• [What needs to be done]: Copy verbatim the material from its first line to the line that holds "text('DEEP', 182.6, 199.9, .150, .93);", including that line.

++++ Data section

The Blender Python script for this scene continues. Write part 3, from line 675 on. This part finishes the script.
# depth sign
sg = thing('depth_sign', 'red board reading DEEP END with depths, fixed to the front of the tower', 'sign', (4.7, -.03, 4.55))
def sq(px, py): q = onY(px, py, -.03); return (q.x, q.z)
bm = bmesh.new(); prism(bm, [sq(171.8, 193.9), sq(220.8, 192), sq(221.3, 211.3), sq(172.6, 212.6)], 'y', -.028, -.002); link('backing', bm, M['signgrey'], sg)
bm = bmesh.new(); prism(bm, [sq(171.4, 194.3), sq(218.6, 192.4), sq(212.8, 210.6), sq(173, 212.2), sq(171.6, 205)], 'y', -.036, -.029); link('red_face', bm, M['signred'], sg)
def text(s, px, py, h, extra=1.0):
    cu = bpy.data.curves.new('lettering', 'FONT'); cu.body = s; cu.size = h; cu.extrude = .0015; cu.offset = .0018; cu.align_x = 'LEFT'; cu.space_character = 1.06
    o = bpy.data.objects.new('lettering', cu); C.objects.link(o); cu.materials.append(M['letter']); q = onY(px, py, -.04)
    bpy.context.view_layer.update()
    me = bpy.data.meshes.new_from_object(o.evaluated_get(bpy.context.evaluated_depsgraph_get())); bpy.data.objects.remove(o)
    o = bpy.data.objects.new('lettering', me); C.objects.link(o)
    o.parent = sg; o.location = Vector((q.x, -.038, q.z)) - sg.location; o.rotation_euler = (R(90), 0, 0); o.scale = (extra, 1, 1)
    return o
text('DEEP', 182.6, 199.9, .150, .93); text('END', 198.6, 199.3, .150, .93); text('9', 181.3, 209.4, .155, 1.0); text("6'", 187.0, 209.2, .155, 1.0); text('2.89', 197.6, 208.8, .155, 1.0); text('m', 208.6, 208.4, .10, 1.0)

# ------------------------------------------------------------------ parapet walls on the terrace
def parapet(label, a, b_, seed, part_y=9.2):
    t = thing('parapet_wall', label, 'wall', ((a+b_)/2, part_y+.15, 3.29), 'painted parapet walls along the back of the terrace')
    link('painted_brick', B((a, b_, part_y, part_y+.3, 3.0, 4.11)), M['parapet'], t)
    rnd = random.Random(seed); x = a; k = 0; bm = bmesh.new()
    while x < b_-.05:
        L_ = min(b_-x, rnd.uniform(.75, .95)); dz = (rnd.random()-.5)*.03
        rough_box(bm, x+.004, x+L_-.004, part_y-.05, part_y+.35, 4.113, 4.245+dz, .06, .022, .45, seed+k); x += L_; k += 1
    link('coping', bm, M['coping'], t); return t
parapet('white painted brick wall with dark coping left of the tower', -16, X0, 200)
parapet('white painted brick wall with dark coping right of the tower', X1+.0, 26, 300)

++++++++

• [Output]:
The Blender Python script for this scene continues. Write part 3, from line 675 on. This part finishes the script.
# depth sign
sg = thing('depth_sign', 'red board reading DEEP END with depths, fixed to the front of the tower', 'sign', (4.7, -.03, 4.55))
def sq(px, py): q = onY(px, py, -.03); return (q.x, q.z)
bm = bmesh.new(); prism(bm, [sq(171.8, 193.9), sq(220.8, 192), sq(221.3, 211.3), sq(172.6, 212.6)], 'y', -.028, -.002); link('backing', bm, M['signgrey'], sg)
bm = bmesh.new(); prism(bm, [sq(171.4, 194.3), sq(218.6, 192.4), sq(212.8, 210.6), sq(173, 212.2), sq(171.6, 205)], 'y', -.036, -.029); link('red_face', bm, M['signred'], sg)
def text(s, px, py, h, extra=1.0):
    cu = bpy.data.curves.new('lettering', 'FONT'); cu.body = s; cu.size = h; cu.extrude = .0015; cu.offset = .0018; cu.align_x = 'LEFT'; cu.space_character = 1.06
    o = bpy.data.objects.new('lettering', cu); C.objects.link(o); cu.materials.append(M['letter']); q = onY(px, py, -.04)
    bpy.context.view_layer.update()
    me = bpy.data.meshes.new_from_object(o.evaluated_get(bpy.context.evaluated_depsgraph_get())); bpy.data.objects.remove(o)
    o = bpy.data.objects.new('lettering', me); C.objects.link(o)
    o.parent = sg; o.location = Vector((q.x, -.038, q.z)) - sg.location; o.rotation_euler = (R(90), 0, 0); o.scale = (extra, 1, 1)
    return o
text('DEEP', 182.6, 199.9, .150, .93); text('END', 198.6, 199.3, .150, .93); text('9', 181.3, 209.4, .155, 1.0); text("6'", 187.0, 209.2, .155, 1.0); text('2.89', 197.6, 208.8, .155, 1.0); text('m', 208.6, 208.4, .10, 1.0)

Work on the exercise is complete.